Once, one of my confreres told me that he was edified by being in a community of Oblates where there was no television. He had found a model community, able to make a radical choice, since he personally considered television a real waste of time. I did not know whether to leave him in his state of edification or point out that there was no television in common because everyone had one in his room! Of course, this had solved at least one problem: deciding together what program to watch. But this is also a good community exercise, an opportunity to practice various virtues at the same time, without excluding the possibility of coming to blows over the choice of a channel -- something that has happened, even in an Oblate house!

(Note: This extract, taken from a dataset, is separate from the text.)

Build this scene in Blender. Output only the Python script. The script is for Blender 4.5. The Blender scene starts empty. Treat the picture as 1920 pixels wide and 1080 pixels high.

When I speak of the computer, of course I am referring to its many functions, including especially the internet, e-mail, Skype and many other communications programs that are now increasingly accessible also with a tablet or a cell phone. In this case, in addition to the time factor, one should consider “what” is taking up this time: paperwork, writing letters or messages, chatting with friends, making new friends, looking at a movie, playing online games, and the list could go on. Time for the mission? Time taken from what other activities? A good evaluation of this aspect can help us to find a new balance in our “use of time.” With regard to the community life, I think it is important that the time given to the use of communication tools be balanced by what we give to prayer, the apostolate, reading or studying, working or resting, meeting with our brothers or the simple and cost-free being together.

Together with this theme of time, we should consider the different screens that catch our eyes, whether the computer screen or a television or a tablet or a cell phone. The fact that the computer is “personal” has made it become, over time, “individual”. This is a concept which is linked to just demands of privacy, which means: here I am and no one can come in. And since no one can come in, I can see and do whatever I want ... perhaps the language of teenagers but common for people of all ages. I know this is a sensitive issue, because it touches upon a person’s conscience, but what I want to emphasize is the importance of a regular and serious consideration of this subject, made in the light of our religious consecration and the values that are essential to it.

The other aspect that I would like to ask you to reflect upon refers to that special community that is located in the contact list of our phone or our tablet or our laptop. Here are the names, addresses and telephone numbers of the persons who constitute a community in some way “different” from the one we have been given and entrusted to us by the last obedience that we have received. How are these two communities related? Am I happier in the company of the brothers of my Oblate community in which a specific obedience has placed me, or in the company of this “new” community that I have created and to which I can add and subtract members every day at my leisure? If I need help, of whom do I ask it more spontaneously, of one of my brothers or of one of the names that fill my personal contact list? These are questions that I personally ask myself. Asking them in this bulletin is an opportunity to share them.